Pay Attention To Who Wins, And How They Win

Crossposted with The 74’s education live blog, where I will be tonight.

Who wins elections is what matters most, but how they win is important, too. It tells us things about the mood of the country, demographic trends, and how elected officials might govern as they think about future electoral coalitions.

This year there is some evidence in the polls that President Trump may have, surprisingly, increased his support among Black and Hispanic voters, at the margins or perhaps more. We won’t know for some time and in terms of the outcome, any inroads he makes seem likely to be offset by substantial erosion of his support among seniors and college educated voters. Still, it’s worth watching because in a tight election every vote counts – as Democrats learned in Florida in 2018 in the governor’s race where school choice might have made a difference at the margins. Some key swing states could be tight this year and Florida will offer early signals about what’s going on.

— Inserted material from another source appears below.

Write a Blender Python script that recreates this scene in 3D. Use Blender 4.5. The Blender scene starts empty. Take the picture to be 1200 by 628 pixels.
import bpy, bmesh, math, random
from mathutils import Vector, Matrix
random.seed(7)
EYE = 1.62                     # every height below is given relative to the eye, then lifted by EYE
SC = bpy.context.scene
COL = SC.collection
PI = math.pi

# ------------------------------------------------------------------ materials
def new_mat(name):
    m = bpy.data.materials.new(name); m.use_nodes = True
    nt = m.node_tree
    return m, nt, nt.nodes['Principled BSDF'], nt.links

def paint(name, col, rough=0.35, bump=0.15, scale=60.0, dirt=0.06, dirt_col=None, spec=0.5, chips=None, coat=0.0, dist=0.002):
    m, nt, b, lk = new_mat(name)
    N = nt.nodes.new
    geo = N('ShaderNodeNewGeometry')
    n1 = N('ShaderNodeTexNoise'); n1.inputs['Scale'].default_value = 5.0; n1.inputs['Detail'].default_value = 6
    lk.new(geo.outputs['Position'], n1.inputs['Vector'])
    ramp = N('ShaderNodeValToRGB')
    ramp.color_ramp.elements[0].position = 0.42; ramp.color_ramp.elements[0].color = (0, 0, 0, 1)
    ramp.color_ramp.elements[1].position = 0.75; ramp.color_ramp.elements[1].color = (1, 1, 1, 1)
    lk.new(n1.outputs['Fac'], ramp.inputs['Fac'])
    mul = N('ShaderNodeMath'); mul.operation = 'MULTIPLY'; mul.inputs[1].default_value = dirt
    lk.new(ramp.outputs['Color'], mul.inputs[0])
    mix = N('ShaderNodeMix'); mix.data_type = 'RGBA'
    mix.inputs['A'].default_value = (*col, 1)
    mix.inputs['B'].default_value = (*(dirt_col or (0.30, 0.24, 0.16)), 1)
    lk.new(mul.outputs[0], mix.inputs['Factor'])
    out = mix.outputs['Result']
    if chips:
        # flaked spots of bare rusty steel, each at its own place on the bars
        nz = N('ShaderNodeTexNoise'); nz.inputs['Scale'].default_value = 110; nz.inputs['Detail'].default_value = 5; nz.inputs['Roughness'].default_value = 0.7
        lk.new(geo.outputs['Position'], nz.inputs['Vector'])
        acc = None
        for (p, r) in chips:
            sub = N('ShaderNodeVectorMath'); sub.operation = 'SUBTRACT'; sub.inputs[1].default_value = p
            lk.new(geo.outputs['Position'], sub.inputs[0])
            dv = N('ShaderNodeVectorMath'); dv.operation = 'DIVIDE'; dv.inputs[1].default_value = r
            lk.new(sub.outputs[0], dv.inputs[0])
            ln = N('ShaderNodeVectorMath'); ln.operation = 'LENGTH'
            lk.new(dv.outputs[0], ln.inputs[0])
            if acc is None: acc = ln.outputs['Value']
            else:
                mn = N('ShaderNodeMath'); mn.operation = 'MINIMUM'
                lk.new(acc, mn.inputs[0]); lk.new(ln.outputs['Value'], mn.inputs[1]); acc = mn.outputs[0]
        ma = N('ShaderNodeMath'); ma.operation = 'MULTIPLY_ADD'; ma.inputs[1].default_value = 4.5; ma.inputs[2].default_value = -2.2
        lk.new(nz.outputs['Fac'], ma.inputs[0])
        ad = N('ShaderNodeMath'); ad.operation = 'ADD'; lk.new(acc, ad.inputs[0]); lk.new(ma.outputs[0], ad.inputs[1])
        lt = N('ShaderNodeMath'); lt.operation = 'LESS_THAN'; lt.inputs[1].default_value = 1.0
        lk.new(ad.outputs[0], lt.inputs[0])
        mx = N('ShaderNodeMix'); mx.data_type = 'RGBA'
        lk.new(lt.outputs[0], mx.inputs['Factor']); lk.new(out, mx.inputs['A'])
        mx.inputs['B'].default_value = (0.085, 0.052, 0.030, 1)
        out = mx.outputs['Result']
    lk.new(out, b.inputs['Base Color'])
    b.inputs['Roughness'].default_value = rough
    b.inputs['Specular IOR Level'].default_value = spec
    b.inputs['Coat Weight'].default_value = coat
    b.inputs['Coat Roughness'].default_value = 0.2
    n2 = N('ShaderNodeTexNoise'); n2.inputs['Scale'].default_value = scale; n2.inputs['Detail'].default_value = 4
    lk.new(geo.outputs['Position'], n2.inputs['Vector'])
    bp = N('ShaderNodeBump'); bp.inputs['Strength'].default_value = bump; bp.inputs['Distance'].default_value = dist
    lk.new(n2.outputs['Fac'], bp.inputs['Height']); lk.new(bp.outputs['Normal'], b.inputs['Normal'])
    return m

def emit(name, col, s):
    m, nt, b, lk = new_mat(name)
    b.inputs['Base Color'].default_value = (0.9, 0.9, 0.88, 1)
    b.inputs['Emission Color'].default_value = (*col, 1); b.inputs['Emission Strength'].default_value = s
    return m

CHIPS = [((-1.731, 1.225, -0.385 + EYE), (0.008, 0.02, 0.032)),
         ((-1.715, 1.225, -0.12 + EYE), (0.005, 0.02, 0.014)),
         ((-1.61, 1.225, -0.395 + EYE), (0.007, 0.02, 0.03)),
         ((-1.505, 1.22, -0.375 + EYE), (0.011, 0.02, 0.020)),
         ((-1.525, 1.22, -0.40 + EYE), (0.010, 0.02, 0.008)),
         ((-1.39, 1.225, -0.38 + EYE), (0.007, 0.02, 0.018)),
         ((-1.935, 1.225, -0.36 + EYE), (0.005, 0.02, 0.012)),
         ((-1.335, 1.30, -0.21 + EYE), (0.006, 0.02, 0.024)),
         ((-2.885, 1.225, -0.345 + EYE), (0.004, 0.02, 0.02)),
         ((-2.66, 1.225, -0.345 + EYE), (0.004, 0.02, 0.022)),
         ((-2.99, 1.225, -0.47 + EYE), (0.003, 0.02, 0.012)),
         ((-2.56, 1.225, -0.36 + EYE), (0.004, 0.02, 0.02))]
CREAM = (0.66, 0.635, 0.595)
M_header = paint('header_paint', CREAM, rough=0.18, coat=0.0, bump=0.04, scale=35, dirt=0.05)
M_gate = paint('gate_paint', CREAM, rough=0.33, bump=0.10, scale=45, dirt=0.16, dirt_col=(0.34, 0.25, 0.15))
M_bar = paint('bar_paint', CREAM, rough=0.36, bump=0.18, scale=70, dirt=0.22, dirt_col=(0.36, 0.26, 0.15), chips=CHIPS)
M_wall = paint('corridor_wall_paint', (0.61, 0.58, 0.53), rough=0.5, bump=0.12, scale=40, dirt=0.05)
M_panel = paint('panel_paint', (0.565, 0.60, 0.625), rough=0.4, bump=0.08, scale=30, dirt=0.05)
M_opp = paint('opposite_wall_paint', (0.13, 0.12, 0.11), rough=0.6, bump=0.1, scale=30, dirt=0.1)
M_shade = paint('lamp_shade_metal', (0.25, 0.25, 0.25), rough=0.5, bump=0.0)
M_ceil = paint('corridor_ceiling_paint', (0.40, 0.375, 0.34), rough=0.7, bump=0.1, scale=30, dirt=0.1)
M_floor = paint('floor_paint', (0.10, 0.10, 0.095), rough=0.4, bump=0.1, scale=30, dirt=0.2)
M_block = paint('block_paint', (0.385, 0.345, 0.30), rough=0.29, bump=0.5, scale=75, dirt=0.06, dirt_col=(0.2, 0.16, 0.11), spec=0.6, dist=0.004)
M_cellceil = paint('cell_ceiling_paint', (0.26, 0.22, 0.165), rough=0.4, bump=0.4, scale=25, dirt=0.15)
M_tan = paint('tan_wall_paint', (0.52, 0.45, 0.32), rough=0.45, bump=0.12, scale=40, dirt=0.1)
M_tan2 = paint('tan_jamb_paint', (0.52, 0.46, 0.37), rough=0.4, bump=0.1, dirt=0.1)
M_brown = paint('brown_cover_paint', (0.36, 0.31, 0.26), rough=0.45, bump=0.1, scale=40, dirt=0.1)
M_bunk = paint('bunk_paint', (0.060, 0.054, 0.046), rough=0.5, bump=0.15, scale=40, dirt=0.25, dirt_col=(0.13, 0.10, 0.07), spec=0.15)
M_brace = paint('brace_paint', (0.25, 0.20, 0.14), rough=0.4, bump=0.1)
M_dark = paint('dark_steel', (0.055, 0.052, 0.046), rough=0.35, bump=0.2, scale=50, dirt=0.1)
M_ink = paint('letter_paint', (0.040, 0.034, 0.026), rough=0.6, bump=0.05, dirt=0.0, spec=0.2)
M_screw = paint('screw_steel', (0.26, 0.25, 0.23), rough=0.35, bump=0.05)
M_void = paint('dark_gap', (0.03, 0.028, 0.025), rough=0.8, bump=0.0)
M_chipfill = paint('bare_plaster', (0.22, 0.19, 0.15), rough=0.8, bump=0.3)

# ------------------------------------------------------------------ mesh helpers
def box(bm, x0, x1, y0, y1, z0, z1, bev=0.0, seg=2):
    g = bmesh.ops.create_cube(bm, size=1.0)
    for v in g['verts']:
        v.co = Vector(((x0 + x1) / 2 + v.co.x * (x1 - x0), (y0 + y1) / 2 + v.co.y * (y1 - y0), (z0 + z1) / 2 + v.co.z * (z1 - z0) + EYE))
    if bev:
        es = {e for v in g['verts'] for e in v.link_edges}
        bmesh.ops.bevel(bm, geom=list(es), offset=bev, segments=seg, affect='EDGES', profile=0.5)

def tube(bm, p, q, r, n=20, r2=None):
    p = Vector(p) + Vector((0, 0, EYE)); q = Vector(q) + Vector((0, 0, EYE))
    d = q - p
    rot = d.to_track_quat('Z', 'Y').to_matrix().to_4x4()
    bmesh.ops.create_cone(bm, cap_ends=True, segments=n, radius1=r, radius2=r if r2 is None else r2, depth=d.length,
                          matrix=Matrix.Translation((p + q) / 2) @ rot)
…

Even small changes might matter going forward in our part of the world – education. The median Black voter is, for instance, to the political right of the median white Democratic voter. You see this on a range of issues and it shows up on school choice as well, where Black Americans are more likely to support choice plans than whites and especially progressive whites. The two-party system constrains electoral choices, but that doesn’t mean preferences are not there.

It’s one way that even though education wasn’t much of an issue in the national races this year with everything else going on, the outcome might nonetheless affect education and education politics. That’s especially true if President Trump is not reelected and the Republican 2024 primary starts soon with school choice as a popular policy.